The Cat's Whiskers. The book covers only four days in the '20s and '30s, and tells of a limited group of Soviet citizens--a handful of writers and professionals in the arts. But it raises sharper and more painful questions about Communism than does Pasternak's lugubrious historical panorama in Doctor Zhivago. Bulgakov's theme is political power as an adversary of human goodness. He uses a diabolic apparition that descends on Moscow to expose the corruption of those who play their assigned roles in Communist society.
A poet named Bezdomny has brilliantly executed a commission, a poem on Christ, but although it is correctly derisive, his work commits the error of assuming that Christ actually existed. Bezdomny's editor, Berlioz, is straightening out his tame poet on his shaky ideology when the Devil arrives to straighten them both out. Beautifully dressed, learned and well-spoken (the Prince of Darkness being a gentleman), Satan is amused by their respectable atheism. To teach them a lesson about his powers--and about the reality of the supernatural--he turns soothsayer and predicts that the editor will be beheaded by a woman. The Devil saunters off, accompanied by a scarecrow figure in checked trousers and a cat "the size of a pig, black as soot and with luxuriant cavalry officer's whiskers." The prophecy is quickly fulfilled when the editor is decapitated under a streetcar driven by a woman.

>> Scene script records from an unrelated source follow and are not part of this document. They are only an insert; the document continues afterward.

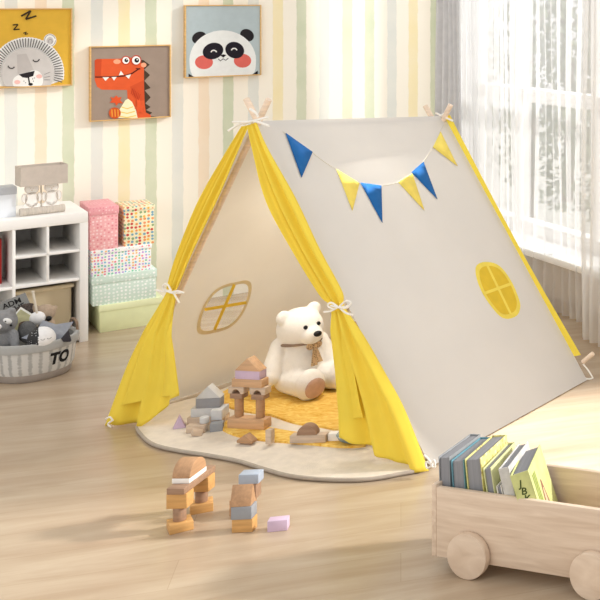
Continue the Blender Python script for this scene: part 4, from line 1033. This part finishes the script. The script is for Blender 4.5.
wbook(462.5, .036, -4, .212, cov('cover_teal', (104, 150, 164)), grey_pages, 'thick book with teal cover, second from the wagon left end', d=.165, yaw=8)
b3 = wbook(481, .044, -6, .222, pattern_mat('cover_yellow_print', (218, 210, 136), [(176, 158, 104), (236, 228, 170), (190, 178, 106)], 60, .3), grey_pages, 'thickest book, with yellow patterned cover, third from the wagon left end', d=.168, yaw=10)
wbook(499, .022, -9, .206, cov('cover_leaf', (212, 214, 160)), grey_pages, 'thin book with lime cover, fourth from the wagon left end', yaw=13)
wbook(511.5, .014, -12, .165, cov('cover_white', (228, 224, 214)), grey_pages, 'short white book between the lime and marbled books', yaw=14)
wbook(522, .027, -13, .216, cov('cover_marble', (206, 204, 200), .15), grey_pages, 'marbled grey and white book, second from the right in the wagon', spine_front=True, yaw=16)
gcov = cov('cover_green', (206, 210, 142), .1)
b7 = wbook(543.5, .048, -17, .212, gcov, grey_pages, 'green book lettered JBK on its spine, rightmost in the wagon', spine_front=True)
for k, ch in enumerate('JBK'):
    t2 = text_bm(ch, .026); t2.transform(TM((-.004+.003*k, -.0006, .184-.021*k), (PI/2, 0, 0)) @ Matrix.Rotation(-.25, 4, 'Z')); obj('lettering', t2, mat('dark_green_ink', (72, 84, 40), .7, .05, 30), b7)
bm = bmesh.new(); XX = .0243
def side(pts, mi):
    vs = [bm.verts.new((XX+.0002*mi, y, z_)) for y, z_ in pts]; f = bm.faces.new(vs); f.material_index = mi
side([(.05, .03), (.085, .02), (.11, .05), (.1, .095), (.085, .15), (.075, .155), (.065, .10), (.05, .07)], 0)
side([(.065, .03), (.09, .03), (.095, .055), (.08, .075), (.065, .06)], 1)
side([(.07, .08), (.092, .08), (.085, .13), (.077, .13)], 2)
for k in range(3): side([(.02+.012*k, .09), (.026+.012*k, .09), (.026+.012*k, .19), (.02+.012*k, .19)], 3)
obj('cover_picture', bm, [flat((150, 104, 84)), flat((96, 58, 50)), flat((222, 186, 150)), flat((160, 176, 84))], b7)

# ------------------------------------------------------------------ light
w = bpy.data.worlds.new('sky'); SC.world = w; w.use_nodes = True
bg = w.node_tree.nodes['Background']; bg.inputs[0].default_value = (1.0, .992, .982, 1); bg.inputs[1].default_value = .87
def light(name, kind, loc, target, energy, color=(1, 1, 1), **k):
    l = bpy.data.lights.new(name, kind); l.energy = energy; l.color = color
    for a_, v_ in k.items(): setattr(l, a_, v_)
    o = bpy.data.objects.new(name, l); COL.objects.link(o); o.location = loc
    d = V(target)-V(loc); o.rotation_euler = d.to_track_quat('-Z', 'Y').to_euler(); return o
light('sun', 'SUN', (3, 5, 3), V((3, 5, 3))-V((.872, .218, .436)), 3.7, (1, .97, .93), angle=dg(5))
light('window_light', 'AREA', R(3.3, 1.6, 1.7), R(-.4, 6.0, .7), 14, (1, .985, .96), shape='RECTANGLE', size=1.6, size_y=1.8)
light('tent_front_fill', 'AREA', (-2.9, .6, 1.9), (-2.0, 4.6, .4), 28, (1, .97, .92), shape='RECTANGLE', size=2.4, size_y=1.6)  # added fill from the camera side, brightens the tent opening
light('curtain_fill', 'AREA', R(4.3, 4.9, 3.6), R(2.8, 5.1, .9), 110, (.98, .99, 1), shape='RECTANGLE', size=2.6, size_y=1.2)  # added area light outside, out of view, whitens the sheer curtains
light('tent_inner_fill', 'AREA', (AP+RA)/2-UP*.12+nR*-.02, (FL+RR)/2+(FL-FR)*.1, 4.2, (1, .93, .82), shape='RECTANGLE', size=.3, size_y=.1)  # added fill under the ridge, no lamp hangs in the tent
mr = (AP+RA)/2; mb = (FR+RR)/2
light('floor_patch_fill', 'SPOT', mr+(mr-mb).normalized()*3.0+nR*.06, (-.72, 3.98, 0), 2300, (1, .985, .95), spot_size=dg(17), spot_blend=.8, shadow_soft_size=.06)  # added spot above the tent, stands in for the sunlit floor patch
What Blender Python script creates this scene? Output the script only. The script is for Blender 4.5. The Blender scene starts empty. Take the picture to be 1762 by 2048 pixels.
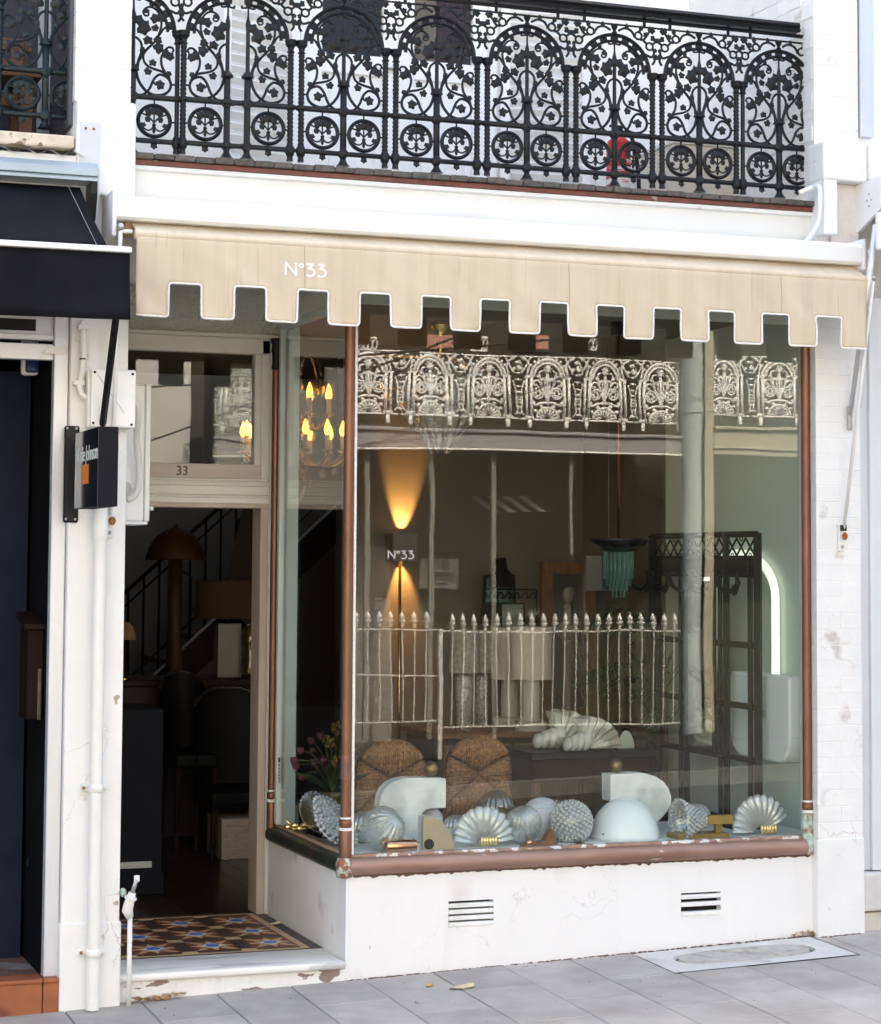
import bpy, bmesh, math, random
from mathutils import Vector, Matrix
random.seed(33)
PI = math.pi
R = math.radians
scene = bpy.context.scene
COL = scene.collection

# ------------------------------------------------------------------ camera
CAM = Vector((-2.90556, -9.17292, 1.76))
ROT = Matrix(((0.9394608687082876, -0.02805796604214529, -0.34150552954153984),
              (-0.34260339846404353, -0.05941784361301898, -0.9375992913933259),
              (0.006015606931772978, 0.9978387998078432, -0.0654334934974877)))
FPX, PPX, PPY = 4260.0, 881.0, 850.0
cd = bpy.data.cameras.new('camera'); cam = bpy.data.objects.new('camera', cd); COL.objects.link(cam)
cd.sensor_fit = 'HORIZONTAL'; cd.sensor_width = 36.0; cd.lens = 36.0 * FPX / 1762.0
cd.shift_y = -174.0 / 1762.0; cd.clip_start = 0.1; cd.clip_end = 500
cam.matrix_world = Matrix.Translation(CAM) @ ROT.to_4x4()
scene.camera = cam

# ------------------------------------------------------------------ sky, sun, exposure
SUN_EL, SUN_AZ = 50.0, 14.0            # the sun stands behind the shop and lights the far side of the street
w = bpy.data.worlds.new('World'); scene.world = w; w.use_nodes = True
wn = w.node_tree; wn.nodes.clear()
sky = wn.nodes.new('ShaderNodeTexSky'); sky.sky_type = 'NISHITA'; sky.sun_disc = False
sky.sun_elevation = R(SUN_EL); sky.sun_rotation = R(SUN_AZ); sky.air_density = 0.75; sky.dust_density = 5.0; sky.ozone_density = 0.3
bg = wn.nodes.new('ShaderNodeBackground'); bg.inputs['Strength'].default_value = 0.15
wo = wn.nodes.new('ShaderNodeOutputWorld')
wn.links.new(sky.outputs[0], bg.inputs[0]); wn.links.new(bg.outputs[0], wo.inputs[0])
sd = bpy.data.lights.new('sun', 'SUN'); sun = bpy.data.objects.new('sun', sd); COL.objects.link(sun)
sd.energy = 2.4; sd.angle = R(0.5); sd.color = (1.0, 0.95, 0.88)
sdir = Vector((math.sin(R(SUN_AZ)) * math.cos(R(SUN_EL)), math.cos(R(SUN_AZ)) * math.cos(R(SUN_EL)), math.sin(R(SUN_EL))))
sun.rotation_euler = sdir.to_track_quat('Z', 'Y').to_euler(); sun.location = (0, 6, 14)
vs = scene.view_settings
vs.view_transform = 'Standard'; vs.look = 'None'; vs.gamma = 1.0; vs.use_curve_mapping = False
vs.exposure = 2.86
try:
    vs.use_white_balance = True; vs.white_balance_temperature = 7450; vs.white_balance_tint = 5
except Exception:
    pass
cy = scene.cycles
cy.use_denoising = True; cy.use_adaptive_sampling = False
cy.max_bounces = 10; cy.diffuse_bounces = 5; cy.glossy_bounces = 4; cy.transmission_bounces = 8; cy.transparent_max_bounces = 16
cy.caustics_reflective = False; cy.caustics_refractive = False; cy.sample_clamp_indirect = 6.0

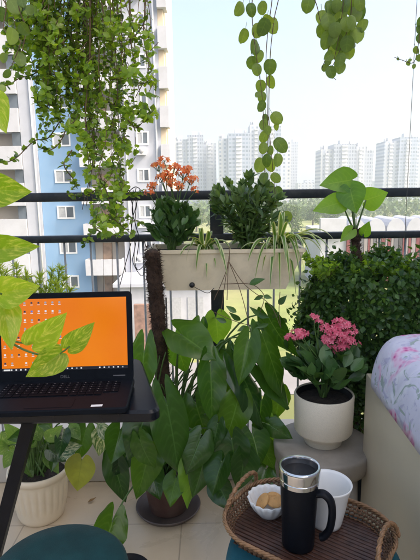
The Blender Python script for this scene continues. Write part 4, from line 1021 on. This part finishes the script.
vo = N(t_, 'ShaderNodeTexVoronoi', Scale=60); t_.links.new(tc.outputs['Object'], vo.inputs['Vector'])
col = mixc(t_, pk, col, ramp(t_, vo.outputs['Distance'], [(.1, (.50, .08, .26)), (.35, (.66, .26, .46)), (.7, (.74, .52, .66))]))
t_.links.new(col, b.inputs['Base Color']); b.inputs['Roughness'].default_value = .9
nb = N(t_, 'ShaderNodeTexNoise', Scale=14, Detail=3, Distortion=.6); t_.links.new(tc.outputs['Object'], nb.inputs['Vector'])
bp = N(t_, 'ShaderNodeBump', Strength=.5, Distance=.015); t_.links.new(nb.outputs[0], bp.inputs['Height']); t_.links.new(bp.outputs[0], b.inputs['Normal'])
M['floral'] = m
def mattress():
    mb = MB(); x0, x1, y0, y1, z0, z1, r = -.010, 1.18, -2.05, -.012, .650, .800, .065
    nx, ny = 60, 80; import bisect
    # outline profile swept: top grid with rounded shoulders
    def zf(x, y):
        e = min(x-x0, x1-x, y-y0, y1-y)
        base = z1 if e > r else z0+(z1-z0)*math.sqrt(max(0, 1-((r-e)/r)**2))
        return base+.006*math.sin(x*17+y*9)+.004*math.sin(y*31-x*11)
    xs = [x0+(x1-x0)*(.5-.5*math.cos(math.pi*i/nx)) for i in range(nx+1)]; ys = [y0+(y1-y0)*(.5-.5*math.cos(math.pi*j/ny)) for j in range(ny+1)]
    idx = {}
    for i, x in enumerate(xs):
        for j, y in enumerate(ys):
            cxr, cyr = min(max(x, x0+.09), x1-.09), min(max(y, y0+.09), y1-.09)
            dx, dy = x-cxr, y-cyr; L = math.hypot(dx, dy)
            X, Y = (x, y)
            if dx and dy and L > 1e-6:
                m_ = max(abs(dx), abs(dy)); X, Y = cxr+dx*m_/L, cyr+dy*m_/L
            edge = i in (0, nx) or j in (0, ny)
            z = z0-.004 if edge else zf(x, y)
            idx[i, j] = len(mb.v); mb.v.append(MBd @ V(X, Y, z))
    for i in range(nx):
        for j in range(ny): mb.face([idx[i, j], idx[i+1, j], idx[i+1, j+1], idx[i, j+1]])
    rim = [idx[i, 0] for i in range(nx+1)]+[idx[nx, j] for j in range(1, ny+1)]+[idx[i, ny] for i in range(nx-1, -1, -1)]+[idx[0, j] for j in range(ny-1, 0, -1)]
    mb.face(rim[::-1])
    tag(mb.build('mattress', M['floral'], None, True, origin=MBd @ V(.6, -1, .65)), 'plump mattress in a white and pink floral sheet on the cream bed frame', 'mattress')
mattress()

# ------------------------------------------------------------------ laptop table, laptop
M['black_gloss'] = simple('black laminate', (.004, .006, .010), .25, scale=12, amt=.3, spec=.22)
M['black_metal'] = simple('black powder-coated steel', (.005, .006, .009), .4, scale=40, amt=.2, bump=.05, spec=.15)
TZ = .76
MT = Matrix.Translation((-.113, 1.05, 0))
tb = thing('laptop_table', MT @ V(-.35, .1, 0), 'black folding laptop table with a rounded corner and slanted leg', 'table')
mb = MB()
def rslab(mb, x0, x1, y0, y1, z0, z1, r, M_, seg=8, bev=.004):
    rings = []
    for ins, z in ((bev, z0), (0, z0+bev), (0, z1-bev), (bev, z1)):
        ring = []
        for cx_, cy_, a0 in ((x1-r, y1-r, 0), (x0+r, y1-r, 90), (x0+r, y0+r, 180), (x1-r, y0+r, 270)):
            for i in range(seg+1):
                q = R(a0+90*i/seg); ring.append(len(mb.v)); mb.v.append(M_ @ V(cx_+(r-ins)*math.cos(q), cy_+(r-ins)*math.sin(q), z))
        rings.append(ring)
    for A, B in zip(rings, rings[1:]):
        m_ = len(A)
        for i in range(m_): mb.face([A[i], A[(i+1) % m_], B[(i+1) % m_], B[i]])
    mb.face(rings[0][::-1]); mb.face(rings[-1])
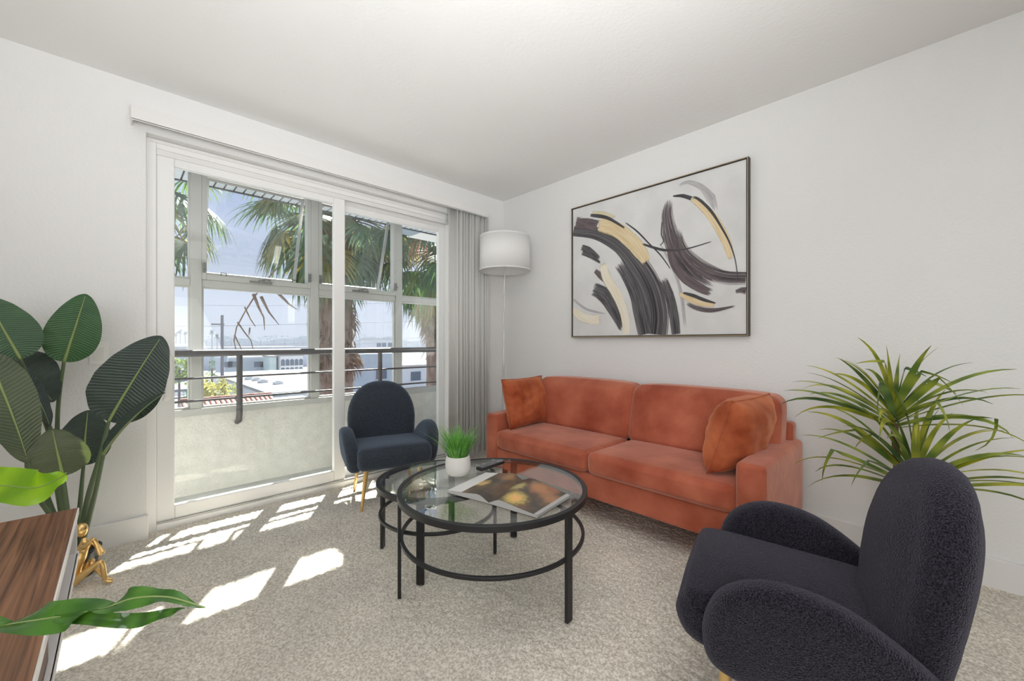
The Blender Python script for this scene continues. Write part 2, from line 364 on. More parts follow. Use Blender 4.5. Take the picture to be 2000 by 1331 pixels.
# light switch
s = thing('light_switch', 'white rocker light switch on wall beside sliding door', 'light switch', (-2.797, 0, 0.997))
obj('wall_plate', M().box(-0.036, 0.036, -0.006, 0, -0.058, 0.058), PLATE, s, bevel=0.003)
obj('rocker_frame', M().box(-0.020, 0.020, -0.008, -0.005, -0.036, 0.036), PLATE, s, bevel=0.001)
r_ = obj('rocker', M().add([(-.0155, -.009, -.031), (.0155, -.009, -.031), (.0155, -.013, .031), (-.0155, -.013, .031), (-.0155, -.005, -.031), (.0155, -.005, -.031), (.0155, -.005, .031), (-.0155, -.005, .031)],
    [(0, 1, 2, 3), (0, 4, 5, 1), (1, 5, 6, 2), (2, 6, 7, 3), (3, 7, 4, 0)]), PLATE, s)

# ------------------------------------------------------------------ balcony
struct('floor_balcony', M().box(-3.6, 1.2, 0.10, 0.72, -0.2, -0.03), CONC, 'grey concrete balcony floor beyond the glass door')
struct('wall_parapet', M().box(-3.6, 1.2, 0.70, 0.90, -0.2, 0.53), STUCCO, 'cream stucco parapet of the balcony')
struct('wall_balcony_left', M().box(-3.7, -3.5, 0.15, 0.9, -0.2, 2.6), STUCCO, 'cream stucco wall closing the balcony end past the switch')
struct('wall_balcony_right', M().box(0.55, 0.75, 0.15, 0.9, -0.2, 2.6), STUCCO, 'cream stucco wall closing the balcony end past the blind')
struct('ceiling_balcony', M().box(-3.7, 0.75, 0.0, 0.80, 2.46, 2.56), TRIM, 'white balcony ceiling')
WY0, WY1 = 0.715, 0.775
MX = [-2.33, -1.53, -0.745]
wn = thing('window_1', 'white balcony window wall, toned grey for shade, with two open top hung sashes', 'window', (-3.5, 0.74, 0.53), kind='structure')
W = dict(parent=wn, world=True)
m = M().box(-3.5, 0.55, 0.70, 0.80, 0.525, 0.577)
obj('window_sill', m, WINF, bevel=0.004, **W)
obj('head_rail', M().box(-3.5, 0.55, WY0, WY1, 2.30, 2.46), WINF, **W)
for x in MX: obj('mullion', M().box(x-0.032, x+0.032, WY0-0.01, WY1+0.01, 0.577, 2.30), WINF, bevel=0.004, **W)
xs = [-3.5]+MX+[0.55]
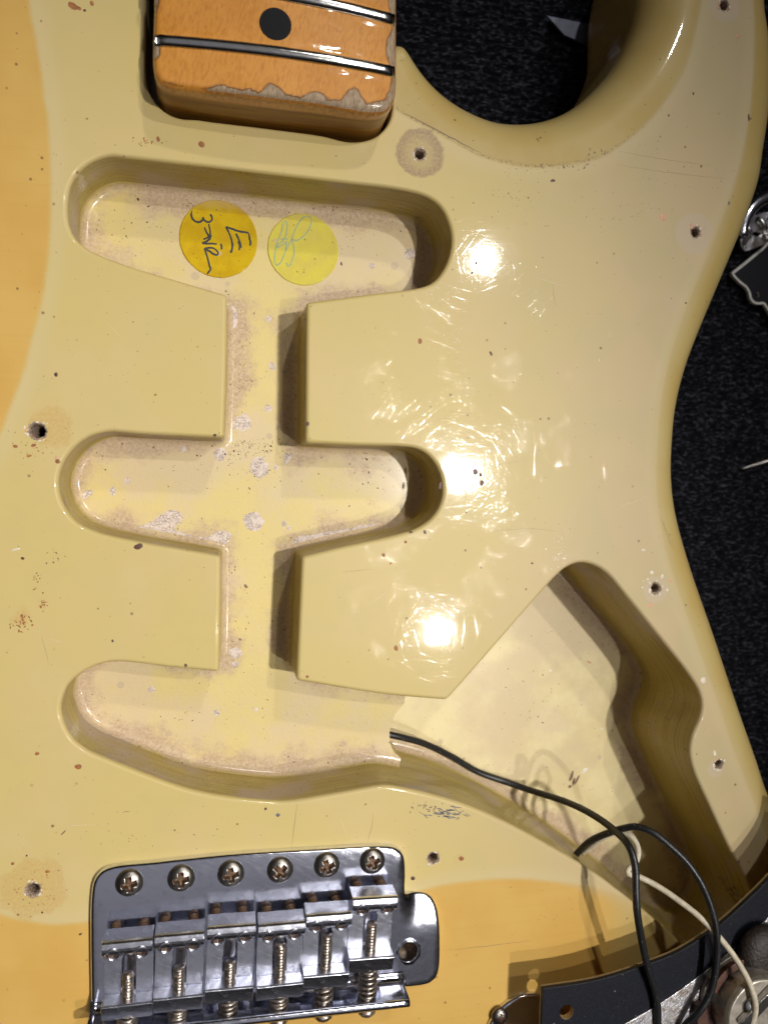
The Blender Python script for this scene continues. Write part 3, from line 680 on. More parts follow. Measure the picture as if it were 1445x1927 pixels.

From this point onward, Bulgakov's novel fans out into a frenzy of manic action in which Moscow is virtually taken over by the Devil and his attendant demiurges. These take their supernatural business for granted, while, in contrast, many plain Soviet citizens are deprived of their Marxist grasp of material reality by the apparition of the Devil, and behave like lunatics. First the poet, then assorted officials, unhinged by their attempts to explain the inexplicable, wind up in the psychiatric center.
Commissar Pilate. Bulgakov's novel is highly complicated, though there is consistency within the fantasy. He has succeeded in bringing the fear endemic to life under Stalin to a level where it can be borne--as excruciating comedy. Yet, while entertained by the absurd carryings-on of the Devil in Moscow, the reader is also made aware that grave matters of eternal importance are being decided behind the showy fireworks.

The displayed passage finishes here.